Look around and you'll see a nascent trend in Twin Cities economic development -- amphitheaters.
The sloping half-bowls are popping up in a lot of places: New ones opened in September in St. Anthony and White Bear Township. Oakdale added one last spring, and coming this summer are a grand, $2 million structure in Maple Grove and a modest $27,000, 35-seat model in Bunker Hills Regional Park in Coon Rapids.
City officials view them as a way to attract people to downtown businesses and to pull folks together, a destination point. A university professor and former city planner sees the point but offers some alternative views.

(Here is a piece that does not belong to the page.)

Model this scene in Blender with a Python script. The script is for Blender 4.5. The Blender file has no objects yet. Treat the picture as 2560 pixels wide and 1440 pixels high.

"Amphitheaters may be the economic development tool or tourist attraction du jour right now," said David Schultz, a former city planner and professor at Hamline University in St. Paul. Or, he said, building one could be part of a municipal "keeping-up-with-the-Joneses strategy."
The latest amphitheater project was approved last week in Ramsey for the city's half-developed Town Center. The City Council ordered final design plans for a 300-seat, four-tier project to be built next to a pond starting this spring.
"Amphitheaters make it more of a destination," said City Engineer Tim Himmer. "If people are driving by, they might stop to see it or come for a concert."
Three Rivers Park District spent $300,000 to build what you might call an ambidextrous amphitheater in St. Anthony. It can seat about 300 on a grassy knoll, under 150-year-old oaks. But the stage can be turned around so that it faces the Great Lawn, which can seat up to 3,000, said Denis Hahn, the district's outdoor education manager.
"Being embraced by the natural world at the same time you experience the creative performances of people, there is a magic in that," Hahn said. "I think people are drawn to that."